- **PROBLEM**
Restate word for word the lines of the records below, starting at the line that contains "Write part 6" and ending at the line that contains "axis=1)-.42, 0, 1)", with both of those lines included and nothing else.
# MATERIAL PROVIDED start
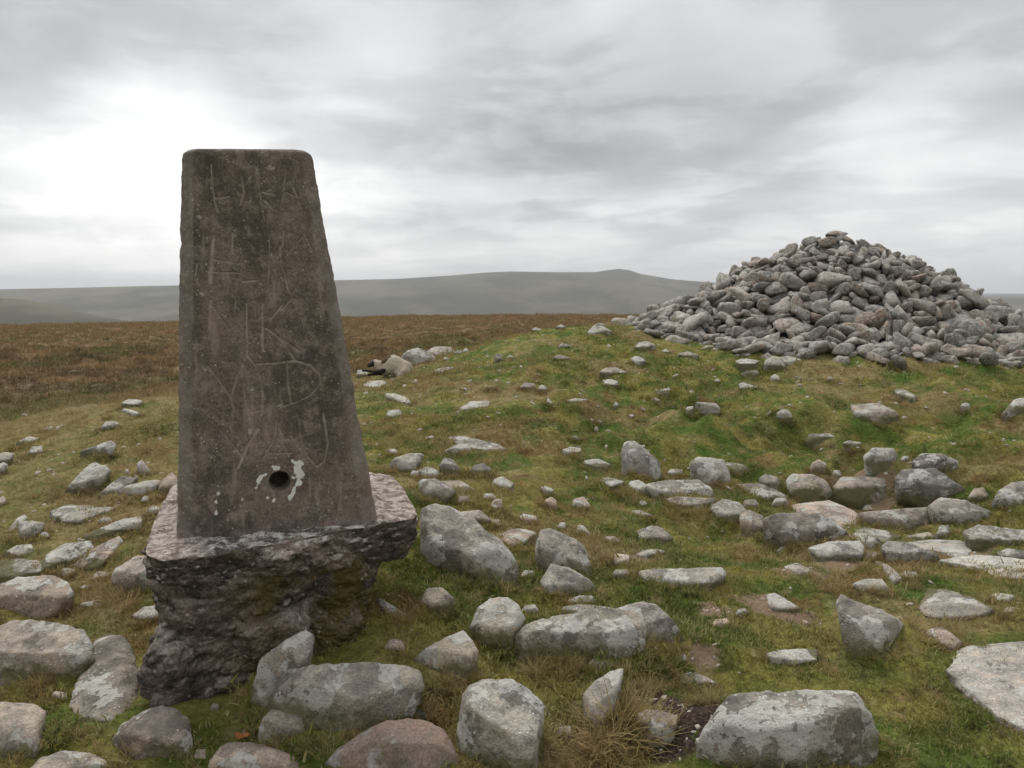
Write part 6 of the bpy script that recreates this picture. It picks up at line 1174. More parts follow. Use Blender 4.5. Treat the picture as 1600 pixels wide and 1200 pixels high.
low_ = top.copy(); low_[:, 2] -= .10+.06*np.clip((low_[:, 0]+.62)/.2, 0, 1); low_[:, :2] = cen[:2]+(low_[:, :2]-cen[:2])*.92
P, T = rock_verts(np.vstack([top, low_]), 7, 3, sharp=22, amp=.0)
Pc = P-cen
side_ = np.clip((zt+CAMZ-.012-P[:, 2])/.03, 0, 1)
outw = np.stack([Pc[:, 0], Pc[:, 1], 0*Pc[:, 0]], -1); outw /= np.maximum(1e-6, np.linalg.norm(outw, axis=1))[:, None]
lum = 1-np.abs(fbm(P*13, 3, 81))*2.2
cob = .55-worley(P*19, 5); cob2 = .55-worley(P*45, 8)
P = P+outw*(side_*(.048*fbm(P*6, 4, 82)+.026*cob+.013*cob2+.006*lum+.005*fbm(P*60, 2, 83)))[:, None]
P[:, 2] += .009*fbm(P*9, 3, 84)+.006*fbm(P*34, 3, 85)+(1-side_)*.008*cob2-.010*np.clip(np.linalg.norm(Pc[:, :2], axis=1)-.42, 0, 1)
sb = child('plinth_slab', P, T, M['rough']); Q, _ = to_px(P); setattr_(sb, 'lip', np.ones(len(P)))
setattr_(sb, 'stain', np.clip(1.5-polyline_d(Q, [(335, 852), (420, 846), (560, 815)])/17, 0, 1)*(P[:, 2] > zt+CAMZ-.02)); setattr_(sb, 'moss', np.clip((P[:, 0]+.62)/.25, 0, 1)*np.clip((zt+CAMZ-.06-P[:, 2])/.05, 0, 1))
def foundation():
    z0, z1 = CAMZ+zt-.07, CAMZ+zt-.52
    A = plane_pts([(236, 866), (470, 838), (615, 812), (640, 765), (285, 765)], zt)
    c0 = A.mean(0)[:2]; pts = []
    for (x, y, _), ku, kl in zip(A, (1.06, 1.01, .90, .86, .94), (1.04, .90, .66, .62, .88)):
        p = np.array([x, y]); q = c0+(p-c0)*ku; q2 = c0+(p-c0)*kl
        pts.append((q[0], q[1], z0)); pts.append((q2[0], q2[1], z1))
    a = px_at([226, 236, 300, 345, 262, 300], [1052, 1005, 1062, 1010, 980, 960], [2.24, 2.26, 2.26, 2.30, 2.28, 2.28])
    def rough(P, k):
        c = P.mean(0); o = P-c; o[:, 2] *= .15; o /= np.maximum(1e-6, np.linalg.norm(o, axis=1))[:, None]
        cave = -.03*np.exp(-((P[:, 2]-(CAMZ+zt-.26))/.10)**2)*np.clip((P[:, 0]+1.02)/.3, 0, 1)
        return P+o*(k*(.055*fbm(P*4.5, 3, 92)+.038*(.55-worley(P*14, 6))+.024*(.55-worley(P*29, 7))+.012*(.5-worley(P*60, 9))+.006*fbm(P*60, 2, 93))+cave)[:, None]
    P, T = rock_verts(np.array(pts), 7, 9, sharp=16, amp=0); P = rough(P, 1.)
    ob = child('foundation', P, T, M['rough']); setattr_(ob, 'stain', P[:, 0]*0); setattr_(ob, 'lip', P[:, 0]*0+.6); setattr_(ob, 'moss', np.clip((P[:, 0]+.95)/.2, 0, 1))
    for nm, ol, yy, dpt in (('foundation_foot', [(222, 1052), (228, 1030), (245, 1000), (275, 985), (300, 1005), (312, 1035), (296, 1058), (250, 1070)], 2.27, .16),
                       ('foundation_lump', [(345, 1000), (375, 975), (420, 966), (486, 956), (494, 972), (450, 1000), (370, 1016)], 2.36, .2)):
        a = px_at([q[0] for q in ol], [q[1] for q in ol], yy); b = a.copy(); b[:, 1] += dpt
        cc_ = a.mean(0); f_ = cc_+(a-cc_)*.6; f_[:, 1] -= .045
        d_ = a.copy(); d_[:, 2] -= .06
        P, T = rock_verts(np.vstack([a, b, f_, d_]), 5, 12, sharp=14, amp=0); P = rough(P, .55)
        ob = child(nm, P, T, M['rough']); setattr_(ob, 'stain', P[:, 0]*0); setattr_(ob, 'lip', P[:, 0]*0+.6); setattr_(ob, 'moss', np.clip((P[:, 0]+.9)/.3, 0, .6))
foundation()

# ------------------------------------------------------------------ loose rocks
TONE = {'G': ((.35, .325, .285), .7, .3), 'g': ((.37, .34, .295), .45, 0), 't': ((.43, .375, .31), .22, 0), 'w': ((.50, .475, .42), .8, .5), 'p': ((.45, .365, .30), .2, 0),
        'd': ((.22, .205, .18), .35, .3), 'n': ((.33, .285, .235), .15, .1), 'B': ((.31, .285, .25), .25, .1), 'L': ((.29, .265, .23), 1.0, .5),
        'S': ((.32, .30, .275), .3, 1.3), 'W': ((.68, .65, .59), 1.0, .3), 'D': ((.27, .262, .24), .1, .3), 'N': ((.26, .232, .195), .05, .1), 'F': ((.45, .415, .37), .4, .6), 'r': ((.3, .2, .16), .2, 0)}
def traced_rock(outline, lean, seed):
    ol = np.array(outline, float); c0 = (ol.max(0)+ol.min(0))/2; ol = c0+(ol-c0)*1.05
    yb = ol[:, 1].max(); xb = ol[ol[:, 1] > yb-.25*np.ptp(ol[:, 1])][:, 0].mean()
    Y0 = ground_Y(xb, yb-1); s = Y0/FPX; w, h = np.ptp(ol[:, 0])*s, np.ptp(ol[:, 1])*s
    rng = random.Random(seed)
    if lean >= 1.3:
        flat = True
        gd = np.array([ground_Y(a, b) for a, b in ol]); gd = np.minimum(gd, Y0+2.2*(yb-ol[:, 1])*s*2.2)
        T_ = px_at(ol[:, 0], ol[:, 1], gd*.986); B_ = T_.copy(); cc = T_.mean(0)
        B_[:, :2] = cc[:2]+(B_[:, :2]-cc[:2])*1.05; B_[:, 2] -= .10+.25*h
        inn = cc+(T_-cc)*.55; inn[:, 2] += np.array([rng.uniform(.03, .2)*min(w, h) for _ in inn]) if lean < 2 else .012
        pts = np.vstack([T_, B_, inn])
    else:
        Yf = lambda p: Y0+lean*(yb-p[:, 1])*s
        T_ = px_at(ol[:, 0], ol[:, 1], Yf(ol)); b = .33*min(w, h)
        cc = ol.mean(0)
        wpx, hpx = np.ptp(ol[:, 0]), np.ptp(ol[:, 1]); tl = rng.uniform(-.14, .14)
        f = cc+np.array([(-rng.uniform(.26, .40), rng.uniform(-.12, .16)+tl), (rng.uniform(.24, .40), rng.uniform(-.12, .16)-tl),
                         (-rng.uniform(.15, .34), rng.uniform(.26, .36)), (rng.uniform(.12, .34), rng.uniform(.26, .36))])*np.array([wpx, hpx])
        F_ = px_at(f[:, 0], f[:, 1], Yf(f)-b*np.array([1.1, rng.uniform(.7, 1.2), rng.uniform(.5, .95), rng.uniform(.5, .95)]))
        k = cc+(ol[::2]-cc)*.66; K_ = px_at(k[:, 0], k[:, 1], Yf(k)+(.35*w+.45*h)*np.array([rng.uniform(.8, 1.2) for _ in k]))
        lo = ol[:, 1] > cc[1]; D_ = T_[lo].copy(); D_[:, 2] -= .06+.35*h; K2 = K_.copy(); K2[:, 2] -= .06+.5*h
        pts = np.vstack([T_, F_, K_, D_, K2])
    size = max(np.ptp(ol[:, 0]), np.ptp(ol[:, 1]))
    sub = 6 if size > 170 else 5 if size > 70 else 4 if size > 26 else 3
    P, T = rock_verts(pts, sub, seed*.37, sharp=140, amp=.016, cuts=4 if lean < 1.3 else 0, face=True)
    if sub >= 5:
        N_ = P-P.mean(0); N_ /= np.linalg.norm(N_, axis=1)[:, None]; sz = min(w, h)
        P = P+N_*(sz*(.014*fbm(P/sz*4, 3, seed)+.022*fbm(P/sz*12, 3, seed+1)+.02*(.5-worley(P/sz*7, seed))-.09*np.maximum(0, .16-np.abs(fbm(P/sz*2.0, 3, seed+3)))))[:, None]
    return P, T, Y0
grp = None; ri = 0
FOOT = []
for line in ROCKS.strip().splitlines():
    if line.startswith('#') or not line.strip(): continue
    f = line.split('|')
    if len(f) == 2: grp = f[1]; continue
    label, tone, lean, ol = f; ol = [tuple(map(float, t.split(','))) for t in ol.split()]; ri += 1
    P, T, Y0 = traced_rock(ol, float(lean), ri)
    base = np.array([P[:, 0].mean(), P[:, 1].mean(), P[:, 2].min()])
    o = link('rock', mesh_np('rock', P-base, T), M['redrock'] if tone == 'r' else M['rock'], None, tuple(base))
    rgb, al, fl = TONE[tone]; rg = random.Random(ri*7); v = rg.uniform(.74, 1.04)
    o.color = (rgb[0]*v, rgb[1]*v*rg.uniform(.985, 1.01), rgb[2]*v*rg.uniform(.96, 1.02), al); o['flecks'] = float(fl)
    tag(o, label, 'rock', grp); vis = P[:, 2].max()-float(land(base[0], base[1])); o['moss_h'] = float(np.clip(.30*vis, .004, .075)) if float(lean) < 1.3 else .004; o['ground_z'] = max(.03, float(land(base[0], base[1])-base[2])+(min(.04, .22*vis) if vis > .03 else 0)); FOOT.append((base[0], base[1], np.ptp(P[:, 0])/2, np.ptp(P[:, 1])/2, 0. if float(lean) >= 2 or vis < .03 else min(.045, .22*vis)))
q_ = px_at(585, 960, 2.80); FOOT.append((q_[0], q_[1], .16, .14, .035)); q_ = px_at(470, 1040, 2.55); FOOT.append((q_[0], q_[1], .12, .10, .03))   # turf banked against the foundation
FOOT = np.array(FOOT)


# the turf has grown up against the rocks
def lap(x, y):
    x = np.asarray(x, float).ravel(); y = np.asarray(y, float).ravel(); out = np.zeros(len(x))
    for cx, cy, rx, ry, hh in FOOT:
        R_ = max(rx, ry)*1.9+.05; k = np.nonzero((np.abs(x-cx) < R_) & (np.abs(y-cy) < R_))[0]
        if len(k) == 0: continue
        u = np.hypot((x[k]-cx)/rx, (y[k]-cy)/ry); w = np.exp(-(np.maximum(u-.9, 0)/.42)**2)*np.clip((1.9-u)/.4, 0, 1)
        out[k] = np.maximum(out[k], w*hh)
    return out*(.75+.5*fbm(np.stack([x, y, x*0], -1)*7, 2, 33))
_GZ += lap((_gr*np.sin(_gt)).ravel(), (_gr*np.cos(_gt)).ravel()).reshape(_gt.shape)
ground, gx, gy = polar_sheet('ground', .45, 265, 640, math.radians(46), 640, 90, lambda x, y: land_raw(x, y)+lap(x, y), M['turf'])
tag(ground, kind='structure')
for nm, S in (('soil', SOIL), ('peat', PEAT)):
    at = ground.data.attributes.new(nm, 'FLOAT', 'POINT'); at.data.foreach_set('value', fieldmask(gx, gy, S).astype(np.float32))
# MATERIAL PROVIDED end
# MATERIAL PROVIDED start
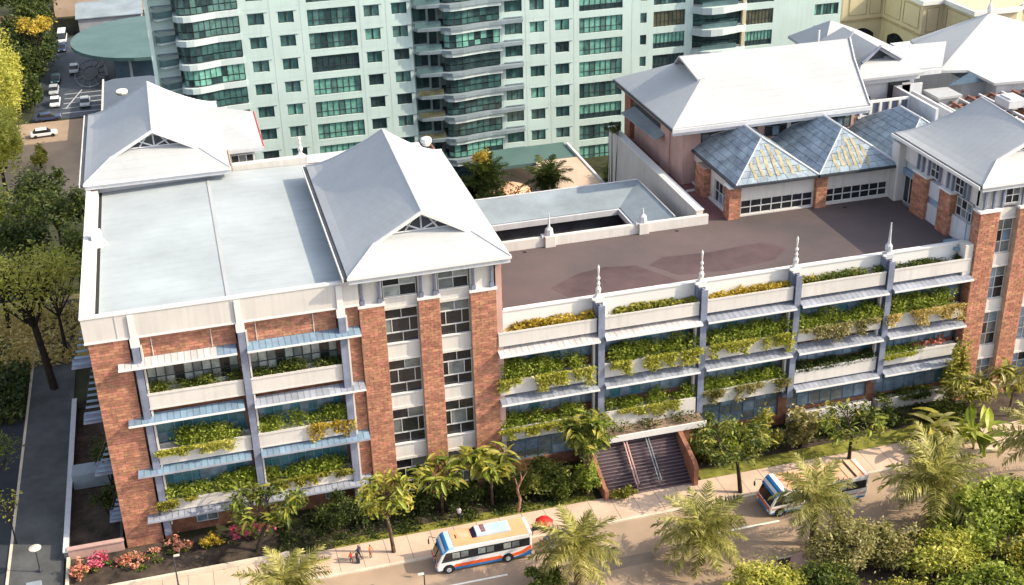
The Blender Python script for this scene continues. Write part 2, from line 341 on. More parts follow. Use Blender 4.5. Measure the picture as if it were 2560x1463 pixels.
# MATERIAL PROVIDED end
# MATERIAL PROVIDED start
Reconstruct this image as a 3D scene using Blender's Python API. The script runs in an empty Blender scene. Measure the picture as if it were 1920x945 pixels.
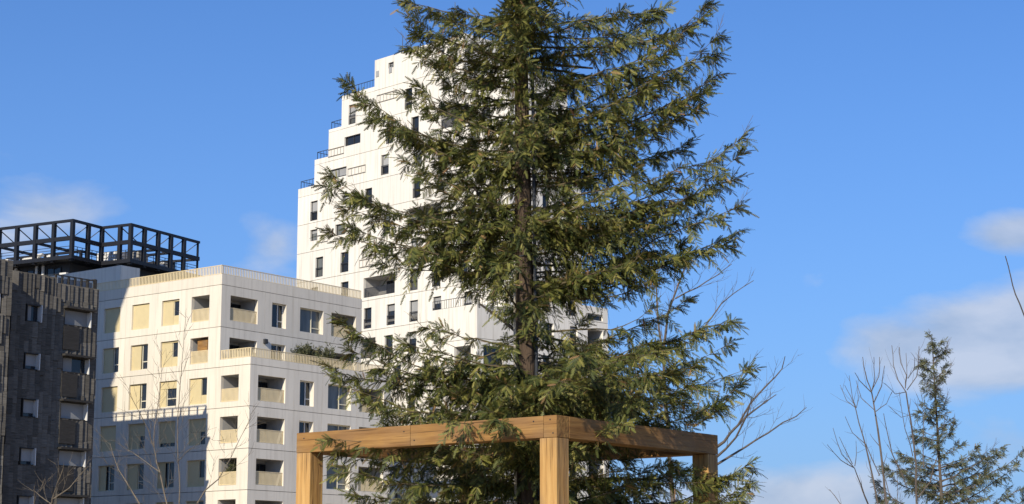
# MATERIAL PROVIDED end
- **SOLUTION TO THIS PROBLEM**
Write part 6 of the bpy script that recreates this picture. It picks up at line 1174. More parts follow. Use Blender 4.5. Treat the picture as 1600 pixels wide and 1200 pixels high.
low_ = top.copy(); low_[:, 2] -= .10+.06*np.clip((low_[:, 0]+.62)/.2, 0, 1); low_[:, :2] = cen[:2]+(low_[:, :2]-cen[:2])*.92
P, T = rock_verts(np.vstack([top, low_]), 7, 3, sharp=22, amp=.0)
Pc = P-cen
side_ = np.clip((zt+CAMZ-.012-P[:, 2])/.03, 0, 1)
outw = np.stack([Pc[:, 0], Pc[:, 1], 0*Pc[:, 0]], -1); outw /= np.maximum(1e-6, np.linalg.norm(outw, axis=1))[:, None]
lum = 1-np.abs(fbm(P*13, 3, 81))*2.2
cob = .55-worley(P*19, 5); cob2 = .55-worley(P*45, 8)
P = P+outw*(side_*(.048*fbm(P*6, 4, 82)+.026*cob+.013*cob2+.006*lum+.005*fbm(P*60, 2, 83)))[:, None]
P[:, 2] += .009*fbm(P*9, 3, 84)+.006*fbm(P*34, 3, 85)+(1-side_)*.008*cob2-.010*np.clip(np.linalg.norm(Pc[:, :2], axis=1)-.42, 0, 1)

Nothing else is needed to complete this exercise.